Nesse ponto do trajeto, o ônibus já está completamente lotado, e nele existem pessoas de todos os tipos. Todos os dias, embarcando no mesmo horário consigo ver os mesmos rostos, que posso chamar de “conhecidos”, com as mesmas expressões, seja indo ao trabalho, escola ou faculdade. Não sei se posso falar assim, mas as pessoas são peculiares aqui no bairro. Tem algo único no jeito que eles falam, se vestem e usam o celular sem fone para ouvir vários louvores nas alturas em plena seis da manhã. Por que alguém coloca uma música tão alta, sendo que todos estão visivelmente perturbados com o barulho? Dessa vez, a cobradora pede para a mulher desligar a música, e assim continuo meu trajeto tentando manter a paz.
Mas tentar não é conseguir. A maioria dos ônibus que vão para a Zona Leste não tem uma estrutura boa e sempre quebram no meio da viagem, tanto que desde que comecei a pegar o 680, ele quebrou sete vezes, todas na volta para casa. Por enquanto, prefiro não pensar nessa possibilidade, já que avistei uma cadeira vazia e vou poder descansar um pouco. Estou quase chegando na metade da minha viagem e sinto tanta dor na perna por não estar me mexendo! Mal consigo perceber que ninguém brigou pelo assento, e só depois entendo o motivo: o sol está radiante no banco. Esse é um dos dilemas, que o pobre amazonense tem que enfrentar: saber para qual lado do ônibus o sol vai chegar, porque sim, ele é muito forte. Mesmo assim vou arriscar, não posso deixar escapar essa oportunidade pela manhã.
O 680 tem uma rota diferente dos demais ônibus: assim que ele sai do bairro Armando Mendes, onde as ruas são estreitas, ele entra no Distrito Industrial, onde existem basicamente fábricas, via largas, mas esburacadas, e muitos ônibus de rota das empresas. Viajo a pensar se ali dentro as pessoas são tratadas como máquinas. Talvez. Não muito diferente de outros empregos.
Nessa parte do trajeto, é quando o ônibus demora um pouco mais para andar por conta do trânsito que é causado pelas rotas das fábricas. Sigo pensando que eu poderia estar dentro de uma delas, sentada naquelas poltronas acolchoadas, com ar-condicionado, indo para o trabalho, e não aqui dentro do 680 lotado, com homens tentando nos apalpar e ainda tentando parecer natural.

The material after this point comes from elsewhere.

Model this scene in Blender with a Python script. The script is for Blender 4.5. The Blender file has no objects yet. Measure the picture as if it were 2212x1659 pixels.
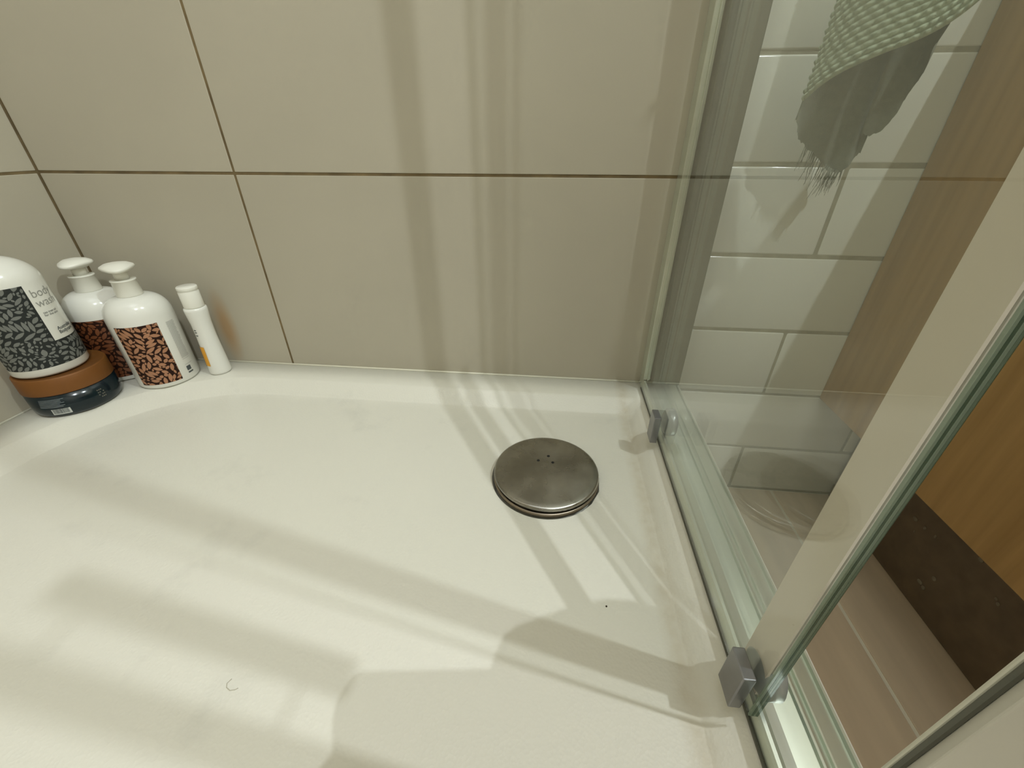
import bpy, bmesh, math, random
from mathutils import Vector, Matrix
random.seed(7)
C = bpy.context.scene.collection
SC = bpy.context.scene
PI = math.pi

# ------------------------------------------------------------------ camera
cam_d = bpy.data.cameras.new('camera')
cam = bpy.data.objects.new('camera', cam_d); C.objects.link(cam)
cam_d.sensor_width = 36; cam_d.lens = 880.5 / 2212 * 36
cam_d.clip_start = 0.005
CAM = Vector((0, -.56, 0))
FW = Vector((-.0877, .8544, -.5121)).normalized()
RT = Vector((.9948, .1020, .0007)); RT = (RT - FW * RT.dot(FW)).normalized()
UP = RT.cross(FW)
cam.matrix_world = Matrix.Translation(CAM) @ Matrix((RT, UP, -FW)).transposed().to_4x4()
SC.camera = cam

# ------------------------------------------------------------------ world, lights, exposure
SC.view_settings.view_transform = 'Standard'
SC.view_settings.look = 'None'
SC.view_settings.gamma = 1
SC.view_settings.use_curve_mapping = False
SC.view_settings.exposure = 0.06
w = bpy.data.worlds.new('world'); SC.world = w; w.use_nodes = True
w.node_tree.nodes['Background'].inputs[0].default_value = (.6, .62, .5, 1)
w.node_tree.nodes['Background'].inputs[1].default_value = .02
ZC = 1.88            # ceiling height in camera-level coordinates
LAMPS = [((.60, -1.28, 1.60), 46.0, .010, (.975, 1.045, 1.10)),      # hanging lamp in the room
         ((1.0, -.60, 1.50), 54.0, .019, (.975, 1.045, 1.10))]       # lamp over the washbasin
for i, (loc, pw, r, col) in enumerate(LAMPS):
    l = bpy.data.lights.new('spot_light', 'POINT'); l.energy = pw; l.shadow_soft_size = r; l.color = col
    o = bpy.data.objects.new('spot_light', l); o.location = loc; C.objects.link(o)
for nm, loc, rot, sx, sy, pw in (('fill_light', (-.22, -.75, 1.865), (0, 0, 0), .8, .9, 4.5),):  # unseen soft fill, added above the shower to brighten the tray
    l = bpy.data.lights.new(nm, 'AREA'); l.shape = 'RECTANGLE'; l.size = sx; l.size_y = sy; l.energy = pw; l.color = (.97, 1.04, 1.10)
    o = bpy.data.objects.new(nm, l); o.location = loc; o.rotation_euler = rot; C.objects.link(o)

# ------------------------------------------------------------------ helpers
def tag(o, label=None, cat=None, group=None, kind=None):
    if label: o['label'] = label
    if cat: o['category'] = cat
    if group: o['group'] = group
    if kind: o['kind'] = kind
    return o
def finish(name, bm, mats, parent=None, smooth=False, loc=None):
    bmesh.ops.recalc_face_normals(bm, faces=bm.faces[:])
    me = bpy.data.meshes.new(name); bm.to_mesh(me); bm.free()
    for m in (mats if isinstance(mats, (list, tuple)) else [mats]): me.materials.append(m)
    if smooth:
        for p in me.polygons: p.use_smooth = True
    o = bpy.data.objects.new(name, me); C.objects.link(o)
    if loc: o.location = loc
    if parent: o.parent = parent
    return o
def empty(name, loc=(0, 0, 0)):
    o = bpy.data.objects.new(name, None); o.empty_display_size = .05; o.location = loc; C.objects.link(o); return o
def box(bm, a, b, bev=0, seg=2, mi=0):
    r = bmesh.ops.create_cube(bm, size=1)
    vs = r['verts']
    for v in vs:
        v.co = Vector([(a[i] + b[i]) / 2 + v.co[i] * (b[i] - a[i]) for i in range(3)])
    fs = list({f for v in vs for f in v.link_faces})
    for f in fs: f.material_index = mi
    if bev:
        es = list({e for v in vs for e in v.link_edges})
        r = bmesh.ops.bevel(bm, geom=es, offset=bev, segments=seg, profile=.5, affect='EDGES')
        for f in r['faces']: f.material_index = mi
def boxo(name, a, b, m, parent=None, bev=0, seg=2, smooth=False):
    bm = bmesh.new(); box(bm, a, b, bev, seg)
    return finish(name, bm, m, parent, smooth)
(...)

Quero aproveitar e contar uma história que presenciei. Nela, uma moça foi assediada dentro desse mesmo ônibus. É incrível como nesses casos as pessoas sem perceber começam a se perguntar se realmente aconteceu, mesmo a vítima expondo. Os olhares perplexos e enojados que lançavam para a vítima, enquanto o acusado tenta de toda maneira chamá-la de louca. Foi isso que aconteceu: quando a moça tentou reagir dando um tapa no assediador e gritou para todos ouvirem que ele estava passando a mão nela. Depois de tudo, os passageiros começaram um certo “motim” para agredi-lo. O motorista só parou o ônibus e o mandou descer. Foi um misto de raiva com vergonha pelo fato de uma mulher ter que passar por isso todos os dias e ainda sentir-se culpada.

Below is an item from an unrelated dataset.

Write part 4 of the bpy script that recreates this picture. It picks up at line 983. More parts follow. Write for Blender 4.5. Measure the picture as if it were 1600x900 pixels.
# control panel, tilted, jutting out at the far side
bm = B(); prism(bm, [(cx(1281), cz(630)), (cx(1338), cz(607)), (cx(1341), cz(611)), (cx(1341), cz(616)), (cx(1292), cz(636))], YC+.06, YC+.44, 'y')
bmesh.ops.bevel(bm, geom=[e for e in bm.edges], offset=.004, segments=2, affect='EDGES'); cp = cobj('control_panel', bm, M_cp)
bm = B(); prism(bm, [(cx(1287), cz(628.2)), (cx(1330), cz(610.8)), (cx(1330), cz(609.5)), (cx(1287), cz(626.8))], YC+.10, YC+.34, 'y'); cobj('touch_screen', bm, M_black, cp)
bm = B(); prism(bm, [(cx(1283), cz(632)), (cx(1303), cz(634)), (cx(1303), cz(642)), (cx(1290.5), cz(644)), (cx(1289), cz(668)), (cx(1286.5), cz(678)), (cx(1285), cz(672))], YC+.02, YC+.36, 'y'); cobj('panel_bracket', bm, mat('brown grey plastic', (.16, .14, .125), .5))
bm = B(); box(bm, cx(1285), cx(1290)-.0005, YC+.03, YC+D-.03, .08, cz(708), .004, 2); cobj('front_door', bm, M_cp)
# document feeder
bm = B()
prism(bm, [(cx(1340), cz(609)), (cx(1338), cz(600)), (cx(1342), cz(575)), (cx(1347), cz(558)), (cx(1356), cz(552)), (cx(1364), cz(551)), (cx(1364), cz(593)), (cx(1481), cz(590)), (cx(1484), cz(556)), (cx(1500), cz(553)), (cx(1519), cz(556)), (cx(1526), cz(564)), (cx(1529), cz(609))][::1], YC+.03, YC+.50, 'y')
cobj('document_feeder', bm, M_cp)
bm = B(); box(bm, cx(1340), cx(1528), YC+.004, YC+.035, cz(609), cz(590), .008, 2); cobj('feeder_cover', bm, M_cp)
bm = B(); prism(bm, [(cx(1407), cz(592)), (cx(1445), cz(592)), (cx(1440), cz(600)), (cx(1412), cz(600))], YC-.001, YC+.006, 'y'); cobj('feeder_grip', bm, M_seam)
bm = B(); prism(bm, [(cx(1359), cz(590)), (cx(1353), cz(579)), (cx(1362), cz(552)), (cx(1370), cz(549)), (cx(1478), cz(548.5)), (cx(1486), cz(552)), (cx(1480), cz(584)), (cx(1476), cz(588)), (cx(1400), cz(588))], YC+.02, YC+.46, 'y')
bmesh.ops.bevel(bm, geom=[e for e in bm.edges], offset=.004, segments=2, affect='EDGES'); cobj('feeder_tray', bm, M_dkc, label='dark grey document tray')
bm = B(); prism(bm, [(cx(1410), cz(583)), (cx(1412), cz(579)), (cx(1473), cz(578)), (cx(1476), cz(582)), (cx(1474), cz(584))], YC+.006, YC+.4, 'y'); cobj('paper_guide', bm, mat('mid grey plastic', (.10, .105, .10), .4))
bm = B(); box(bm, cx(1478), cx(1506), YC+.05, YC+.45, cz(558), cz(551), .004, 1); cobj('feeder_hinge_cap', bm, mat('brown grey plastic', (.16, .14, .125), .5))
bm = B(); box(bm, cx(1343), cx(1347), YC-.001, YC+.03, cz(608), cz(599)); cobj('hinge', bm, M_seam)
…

Essa foi uma das histórias que presenciei entre tantas nas minhas idas e vindas no 680. Mas onde estávamos mesmo? Nem sei mais! Enquanto meu destino não chega, continuo com os pensamentos a mil, observando tudo ao meu redor. Percebo que continuo no Distrito, até porque essa parte é a mais extensa do meu trajeto. Prestando atenção, parece que já conheço tudo por aqui. Antes, quando eu não pegava essa rota frequentemente, vez ou outra passava por aqui e ficava com um certo medo, principalmente à noite, quando não se tem mais a iluminação do dia. As ruas quase não postes, e os que existem ali estão caindo aos pedaços. Consequentemente, não havia nenhuma segurança, já que, aliado a isso, não se via nenhum policiamento na área.

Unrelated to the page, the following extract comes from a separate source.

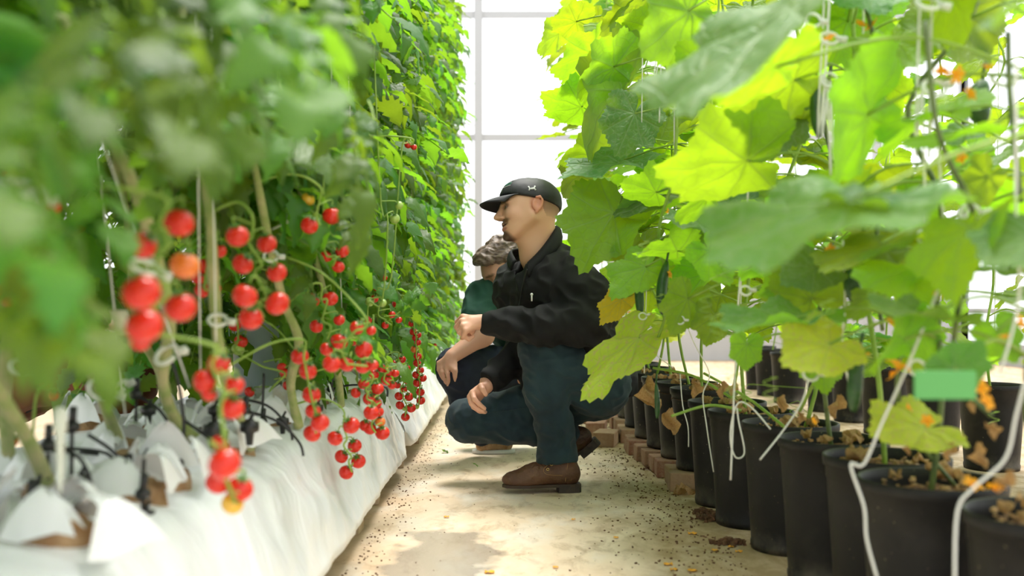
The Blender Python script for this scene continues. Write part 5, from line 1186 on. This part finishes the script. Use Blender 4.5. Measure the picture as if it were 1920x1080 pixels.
hm = NT('wavy_brown_hair'); gg = hm.gpos(); mpp = hm.n('ShaderNodeMapping'); mpp.inputs['Scale'].default_value = (30, 30, 110); mpp.inputs['Rotation'].default_value = (0.3, 0.9, 0.4); hm.l(gg, mpp.inputs[0]); hf = hm.noise(1.0, 4, 0.6, vec=mpp.outputs[0], dist=1.4)
hm.l(hm.mix(hm.ramp(hf, (0.35, 0.0), (0.65, 1.0)), (0.07, 0.045, 0.035), (0.26, 0.18, 0.14)), hm.b.inputs['Base Color']); hm.b.inputs['Roughness'].default_value = 0.5; hm.l(hm.bump(hf, 0.6, 0.004), hm.b.inputs['Normal'])
def hairdisp(V, N): return np.array([0.010*noise.noise((x*26, y*26, z*34))+0.006*(1-2*abs(noise.noise((x*40, y*40+z*20, z*50)))) for x, y, z in V], np.float32)
F.build('hair', hm.mat, m2, disp=hairdisp, smooth=1)
for s in (-1, 1):
    mb = MB(); c = TH2 @ Vector((0.0735, s*0.030, 0.010)); mb.ball(c, 0.012, 12); o = mb.build('eye', M['skin']); mb2 = None; o.data.materials[0] = M['eye']; kid(o, m2)
F = Field((-0.4, 3.8, 0.3), (0.45, 4.85, 0.98), 0.006)
F.cap(P(925, 575, 4.3), P(985, 570, 4.46), 0.13, 0.12, 0.05); F.cap(P(965, 590, 4.38), P(1010, 690, 4.48), 0.14, 0.14, 0.05); F.chain([P(908, 560, 4.2), P(900, 590, 4.14), P(893, 612, 4.1)], [0.085, 0.072, 0.066], 0.04)
F.plane_cut(P(890, 622, 4.08), (-0.2, -0.2, -1), np.array(P(893, 625, 4.1))-0.1, np.array(P(893, 612, 4.1))+0.09); F.build('polo_shirt', M['polo'], m2, disp=folds(0.01, 8, 1, 0.6))
F = Field((-0.42, 3.8, -0.01), (0.45, 4.85, 0.62), 0.006)
F.chain([P(1000, 710, 4.4), P(920, 695, 4.25), P(856, 690, 4.15)], [0.12, 0.10, 0.085], 0.04); F.chain([P(856, 692, 4.15), P(880, 750, 4.2), P(905, 810, 4.3)], [0.085, 0.075, 0.06], 0.03)
F.chain([P(1000, 720, 4.55), P(900, 770, 4.55)], [0.11, 0.08], 0.04); F.cap(P(900, 770, 4.55), P(990, 800, 4.55), 0.07, 0.06, 0.03); F.build('trousers', M['navy'], m2, disp=folds(0.009, 10, 6, 0.6))
F = Field((-0.25, 4.2, -0.01), (0.2, 4.6, 0.15), 0.005); c = P(930, 840, 4.42)
F.cap(Vector((c.x+0.04, 4.42, 0.042)), Vector((c.x-0.06, 4.40, 0.035)), 0.036, 0.03, 0.02); F.plane_cut(Vector((0, 0, 0.012)), (0, 0, -1), (-9, -9, -9), (9, 9, 9)); F.build('shoe', M['coir'], m2)
mb = MB(); n = 16; ring = [(c.x-0.01+0.095*math.cos(2*PI*k/n), 4.41+0.038*math.sin(2*PI*k/n)) for k in range(n)]; mb.grid([[Vector((x, y, z)) for x, y in ring] for z in (0.001, 0.018)], 0, True); mb.f += [tuple(reversed(range(n))), tuple(range(n, 2*n))]; mb.m += [0, 0]; o = mb.build('shoe_sole', M['white']); kid(o, m2)

# ---------------- a third person behind the tomato vines at the left
b2 = Vector((-1.45, 3.2, 0)); F = Field((-2.1, 2.6, -0.01), (-0.9, 3.7, 1.3), 0.009)
TH3 = Matrix.Translation((-1.5, 3.1, 1.12)) @ Matrix.Rotation(math.radians(-20), 4, 'Z') @ Matrix.Rotation(math.radians(15), 4, 'Y')
head_field(F, TH3); F.cap(TH3 @ Vector((-0.03, 0, -0.05)), (-1.52, 3.12, 0.92), 0.056, 0.06, 0.03); F.cap((-1.53, 3.12, 0.85), (-1.58, 3.15, 0.45), 0.12, 0.12, 0.05)
for s in (-1, 1):
    F.chain([(-1.52, 3.12-s*0.19, 0.82), (-1.42, 3.12-s*0.24, 0.6), (-1.25, 3.12-s*0.14, 0.56)], [0.05, 0.04, 0.028], 0.03)
    w = np.array((-1.23, 3.12-s*0.13, 0.56)); ks = [w+np.array((0.075, dy, 0.0)) for dy in (-0.03, -0.01, 0.01, 0.03)]
    hand(F, w, ks, [[k+np.array((0.035, 0, -0.01)), k+np.array((0.055, 0, -0.03)), k+np.array((0.06, 0, -0.05))] for k in ks], [w+np.array((0.03, s*0.04, 0)), w+np.array((0.06, s*0.05, -0.01)), w+np.array((0.08, s*0.05, -0.02))])
    F.chain([(-1.6, 3.15-s*0.1, 0.40), (-1.22, 3.15-s*0.16, 0.46), (-1.32, 3.15-s*0.15, 0.08)], [0.08, 0.05, 0.035], 0.03); F.cap((-1.32, 3.15-s*0.15, 0.05), (-1.2, 3.15-s*0.16, 0.03), 0.035, 0.028, 0.02)
m3 = F.build('person', M['skin'], color=lambda V: np.tile(np.array((0.5, 0.27, 0.17)), (len(V), 1)), smooth=1); m3.data.transform(Matrix.Translation(-b2)); m3.location = b2
tag(m3, 'person in a black lettered shirt and brown trousers crouching beyond the tomato vines at left', 'person')
F = Field((-2.0, 2.6, 0.3), (-1.0, 3.7, 1.1), 0.009); F.cap((-1.52, 3.0, 0.82), (-1.52, 3.26, 0.82), 0.125, 0.125, 0.05); F.cap((-1.53, 3.12, 0.8), (-1.57, 3.15, 0.45), 0.155, 0.15, 0.05)
for s in (-1, 1): F.chain([(-1.52, 3.12-s*0.19, 0.84), (-1.42, 3.12-s*0.24, 0.63)], [0.075, 0.065], 0.03)
F.build('shirt', M['blackshirt'], m3, disp=folds(0.01, 8, 8))
F = Field((-2.0, 2.6, 0.0), (-0.9, 3.7, 0.75), 0.009); F.cap((-1.6, 3.05, 0.4), (-1.6, 3.25, 0.4), 0.13, 0.13, 0.04)
for s in (-1, 1): F.chain([(-1.6, 3.15-s*0.1, 0.42), (-1.40, 3.15-s*0.15, 0.46), (-1.22, 3.15-s*0.16, 0.47), (-1.32, 3.15-s*0.15, 0.1)], [0.12, 0.105, 0.085, 0.065], 0.03)
F.build('trousers', M['browncloth'], m3, disp=folds(0.01, 9, 3))
F = Field((-1.8, 2.7, 0.9), (-1.2, 3.5, 1.35), 0.007); F.ell(TH3 @ Vector((-0.026, 0, 0.05)), (0.1, 0.082, 0.09), 0, rot=np.array(TH3.to_3x3())); F.plane_cut(TH3 @ Vector((0.02, 0, 0.045)), TH3.to_3x3() @ Vector((0.75, 0, -1)), (-9, -9, -9), (9, 9, 9)); F.build('hair', M['blackhair'], m3)
for ch, dx, dz, rz in (('G', 0.0, 0.0, 0.5), ('S', 0.035, 0.035, 0.5)):
    cu = bpy.data.curves.new('shirt_letter', 'FONT'); cu.body = ch; cu.size = 0.075; cu.extrude = 0.001; cu.offset = 0.002
    o = bpy.data.objects.new('shirt_letter', cu); COL.objects.link(o); dg = bpy.context.evaluated_depsgraph_get(); me = bpy.data.meshes.new_from_object(o.evaluated_get(dg)); bpy.data.objects.remove(o)
    me.materials.clear(); me.materials.append(M['cream']); o = bpy.data.objects.new('shirt_letter', me); COL.objects.link(o); o.location = (-1.545+dx, 2.865, 0.57+dz); o.rotation_euler = (PI/2, rz*-1, 0); kid(o, m3)

# ------------------------------------------------------------------ small things on the floor
def crumbs(n, fx, mat, name, label, smin, smax):
    mb = MB()
    for i in range(n):
        x, y = fx(); s = R(smin, smax); mb.box((x, y, s*0.35), (s*R(0.6, 1.6), s, s*0.7), 0, R(0, 3), s*0.2)
    o = mb.build(name, mat, None, False); tag(o, label, 'debris', kind='stuff')
def near_pots():
    while True:
        y = R(1.7, 6.5); x = 0.60-abs(random.gauss(0, 0.17))
        if x > -0.38 and noise.noise((x*5, y*5, 2)) > -0.25: return x, y
crumbs(1500, near_pots, M['soil'], 'soil_crumbs', 'dark soil crumbs scattered on the floor along the pots', 0.0012, 0.005)
crumbs(500, lambda: (-0.40+abs(random.gauss(0, 0.06)), R(1.5, 6.0)), M['soil'], 'soil_grit', 'brown grit on the floor along the edge of the grow bags', 0.0012, 0.0045)
crumbs(160, lambda: (R(-0.35, 0.6), R(1.6, 6.0)), M['soil'], 'floor_specks', 'sparse dark specks over the middle of the aisle floor', 0.001, 0.003)
def heap(cx, cy, s, n, label):
    mb = MB()
    for i in range(n):
        a = R(0, 6.28); q = abs(random.gauss(0, 0.5))*s; z = max(0, 0.35*s*(1-q/s)); t = R(0.003, 0.012); mb.box((cx+q*math.cos(a)*1.5, cy+q*math.sin(a), z*R(0.3, 1)+t*0.3), (t, t*R(0.6, 1), t*0.8), 0, R(0, 3), t*0.2)
    tag(mb.build('soil_heap', M['soil'], None, False), label, 'soil', 'little heaps of spilled soil', kind='stuff')
for px, py, s, n, lb in ((1318, 962, 0.03, 160, 'small heap of spilled soil left of the seventh pot'), (1370, 1020, 0.035, 170, 'small heap of spilled soil left of the sixth pot'), (1340, 975, 0.05, 160, 'flat spill of soil before the two middle pots'), (1240, 880, 0.06, 180, 'thin spread of soil beside the bricks')):
    Y = FP*H/(py-575); heap((px-950)*Y/FP, Y, s, n, lb)
PW = ['beside the middle pots', 'left of the sixth pot', 'between sixth pot and heap', 'by the foot of the sixth pot', 'just below the heaps', 'near the bottom edge, left one', 'near the bottom edge, centre one', 'near the bottom edge, right one', 'at the upper edge of the wet stain', 'just right of the wet stain', 'in the middle of the bare floor', 'left of the bottom three', 'near the drooping leaf']
for i, (px, py, s) in enumerate(((1298, 1002, 1.2), (1340, 1034, 0.8), (1370, 1027, 0.7), (1385, 1036, 0.9), (1155, 1010, 0.7), (1253, 1060, 1.1), (1263, 1070, 0.8), (1298, 1072, 1.1), (837, 971, 0.8), (918, 1075, 1.2), (1042, 1066, 0.7), (1075, 976, 0.6), (1325, 958, 1.0))):
    Y = FP*H/(py-575); mb = MB(); s *= 0.010; mb.grid([[Vector(((px-950)*Y/FP+u*s, Y+v*s*0.8, 0.003+0.004*math.sin(u*2+v+i)**2)) for u in (-1, -0.3, 0.4, 1)] for v in (-0.8, 0, 0.9)])
    o = mb.build('fallen_petal', M['petal']); md = o.modifiers.new('s', 'SOLIDIFY'); md.thickness = 0.0012; tag(o, 'orange fallen petal on the floor '+PW[i], 'petal', 'fallen orange petals')
Y = FP*H/(928-575); o = inst('fallen_leaf', DL[1], None, frame(((1262-950)*Y/FP, Y, 0.012), (1, 0.1, 0), (0.1, -0.2, 1), 0.075)); tag(o, 'curled tan dead leaf on the floor beside the bricks', 'leaf')
for (px, py, s, lb) in ((822, 850, 0.07, 'bright green leaf scrap on the floor by the grow bag'), (884, 877, 0.03, 'tiny green leaf scrap on the floor left of the boot')):
    Y = FP*H/(py-575); o = inst('leaf_scrap', TL[2], None, frame(((px-950)*Y/FP, Y, 0.02), (1, 0.3, 0), (0, -0.2, 1), s)); tag(o, lb, 'leaf')
Y = FP*H/(855-575); mb = MB().tube(spline([((1195-950)*Y/FP, Y, 0.006), ((1205-950)*Y/FP, Y-0.02, 0.01), ((1218-950)*Y/FP, Y-0.03, 0.005)], 5), 0.006, 7); tag(mb.build('litter', M['clip']), 'small white scrap on the floor beside the bricks', 'litter')
for i, (x, y) in enumerate(((0.46, 5.1), (0.5, 5.6), (0.47, 4.7))): add_brick(x, y, R(1.2, 1.9), 'loose brick behind the crouching man, '+('middle one', 'farthest one', 'nearest one')[i])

Alguns amigos passageiros costumam descer no Distrito e entrar pelas ruelas onde ficam algumas fábricas, já que algumas empresas não disponibilizam rotas. Mesmo quase às sete da manhã, andam depressa, com medo de algo. Ninguém sabe ao certo quem entra e quem sai dos ônibus, por isso sempre existe uma tensão no ar.
Mil pensamentos já passaram pela minha cabeça nessa altura do trajeto, mas mesmo com tudo isso, ainda não consegui me acostumar com o sol escaldante no meu assento. Porém, sigo sentada porque é melhor do que ser esmagada ou assediada. Já são quase sete e meia e começo ver o Terminal 2, que fica na Cachoeirinha. Aquela movimentação de pessoas saindo dos ônibus me deixa euforicamente alegre por instantes, até perceber que a minha viagem conturbada continuará. Dali, ainda vou pegar outro ônibus para chegar na faculdade.